Tracking South Pacific responses to climate change
The below case study shares some of the technical details and outcomes of the scientific and HPC-focused programming support provided to a research project through NeSI’s Consultancy Service.
This service supports projects across a range of domains, with an aim to lift researchers’ productivity, efficiency, and skills in research computing. If you are interested to learn more or apply for Consultancy support, visit our Consultancy Service page.
Research background
At the Victoria University of Wellington (VUW) School of Geography Environment and Earth Sciences, Senior Lecturer Dr Dan Sinclair and PhD student Susan Al Hafid are studying how rainfall in the tropical South Pacific might be influenced by climate processes.
Palaeoclimate reconstructions seem to imply that rainfall in the region can be sensitive to climate processes occurring in the high northern latitudes on Glacial timescales. However, the teleconnections linking these two parts of our planet appear to change across 10s of thousands of years. The VUW researchers hypothesize that the changing distribution of solar energy associated with changing orbital precession and obliquity may modulate the teleconnections, likely through changing sea-surface temperature gradients. Funded by a Marsden grant, they are using a combination of palaeoclimate reconstructions (using stalagmites), and computer simulations, using the coupled ocean/atmosphere code 'CSIRO Mk3L'.
Project challenges
As part of Susan's PhD project, she is running the CSIRO Mk3L climate system model to gain insight into the dynamics of the tropical South Pacific atmospheric circulation system.
The CSIRO-Mk3L code is optimized for palaeoclimate simulations (running at a reduced spatial resolution). Susan and Dan aim to set up a series of experiments where they 'perturb' a glacial background climate state to simulate a 'Dansgaard-Oeschger' event (a rapid warming associated with transient resumption of the thermohaline circulation in the North Atlantic). In the model this can be achieved by manipulating the freshwater flux to the North Atlantic ocean. They will study the evolution of the climate over ~1000 model years, looking at how the changes in the North Atlantic propagate to the tropical South Pacific.
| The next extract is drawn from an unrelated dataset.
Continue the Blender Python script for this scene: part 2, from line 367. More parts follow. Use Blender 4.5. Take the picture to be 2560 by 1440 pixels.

They will then repeat simulations changing the orbital boundary conditions to see how this changes the high/low latitude teleconnections.
These climate modelling scenarios require intensive computing resources, with each simulation often taking several weeks of computing time. Dan and Susan sought assistance from NeSI team members to port the CSIRO Mk3L code to NeSI platforms, and get help with writing pre-processing and post-processing scripts.
What was done
Ported the CSIRO Mk3 code to Mahuika. The code requires the intel/2017a compiler to compile and run successfully when using more than one OpenMP.
Assisted Susan with the creation of a Jupyter kernel with cartopy, xarray, matplotlib and other packages installed.
Assisted Susan with computing summary statistics of CSIRO Mk3 data, including monthly averages of precipitation across seasons and years, and global temperature averages.
Main outcomes
Ability to run Mk3L on NeSI’s platform
A set of instructions to build the code and its dependencies
Upskilled researchers on using Python packages for processing results and creating summary plots
Ultimately, insights from Dan and Susan's investigations will contribute to a better understanding of how Earth’s climate might respond to future global warming.